SERCOS-III links real time and Ethernet

Introduced in the 1980s, SERCOS (SErial Real-time COmmunication System) originally provided an interface to ease the transition of electric drives from an analog to a digital world. By combining with Ethernet, the third-generation architecture—SERCOS-III—is in the process of evolving into a communication interface for all elements of a motion-control system.

By Control Engineering Staff January 29, 2004

Introduced in the 1980s, SERCOS (SErial Real-time COmmunication System) originally provided an interface to ease the transition of electric drives from an analog to a digital world. By combining with Ethernet, the third-generation architecture—SERCOS-III—is in the process of evolving into a communication interface for all elements of a motion-control system.

In SERCOS-III, any standard TCP/IP messaging will be transmitted in a non-real-time time slot, in parallel to real-time data transfer needs of motion control, according to Interests Group SERCOS (IGS). The new interface will draw on the individual strengths of SERCOS and Ethernet—real-time mechanisms and “universal communication,” respectively—for added performance and lower cost.

Reducing cost “per node” is an important goal for this next-generation network. It’s being addressed by a search for lower cost hardware options, for example, a multi-protocol controller or a controller based on field-programmable gate arrays (FPGAs). This development phase is to be completed “in the next few months.” The intent is to take hardware costs down to the level of a typical analog interface.

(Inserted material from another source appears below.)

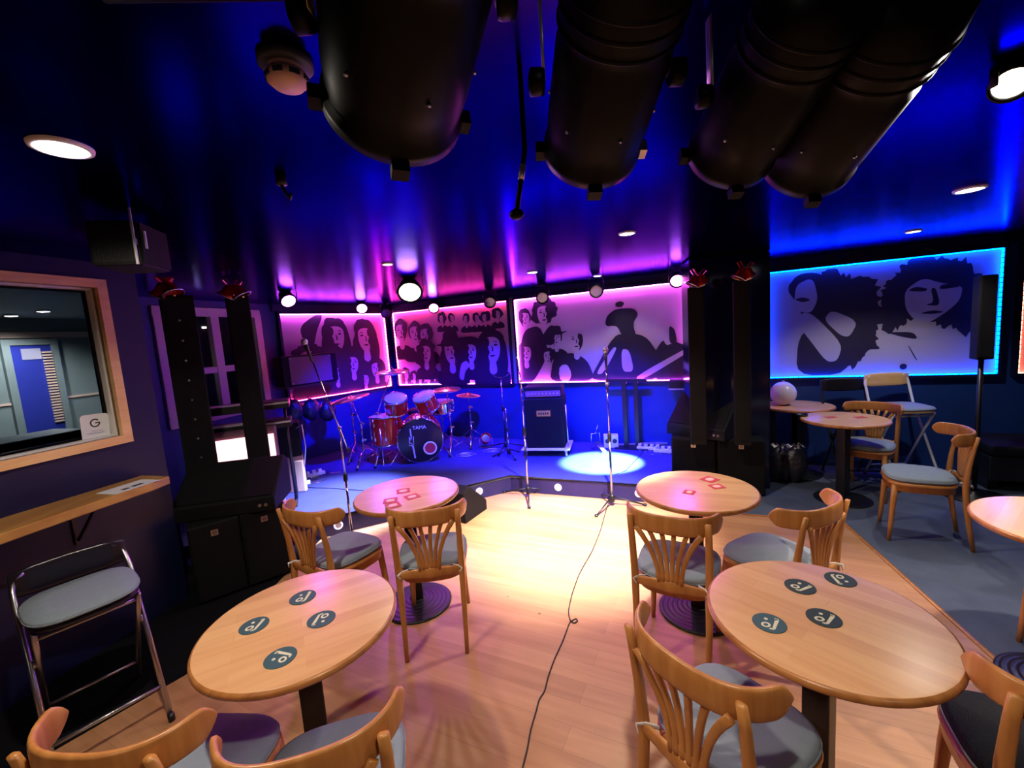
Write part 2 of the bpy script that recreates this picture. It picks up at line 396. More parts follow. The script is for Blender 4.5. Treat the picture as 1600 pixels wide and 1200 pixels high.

Among features and enhancements of SERCOS-III are:

A double-ring structure to enable redundant data transfer capability in case of cable breakage;

Direct slave-to-slave communication (not currently available); and

Half the minimum cyclic time of the current SERCOS interface (31.25

One long-standing user of SERCOS technology is Bosch Rexroth Corp . Scott Hibbard, VP of technology, for the company’s Electric Drives and Controls business unit (Hoffman Estates, IL), told Control Engineering , “By incorporating field bus connectivity under the proven synchronous SERCOS protocol, SERCOS-III will give us a single bus that achieves the motion synchronization we require, with the flexibility to access all drive information over a variety of factory protocols.”

First SERCOS-III prototypes are expected in 2004, with first chip products coming in 2005, says SERCOS North America, the promotional alliance for the interface.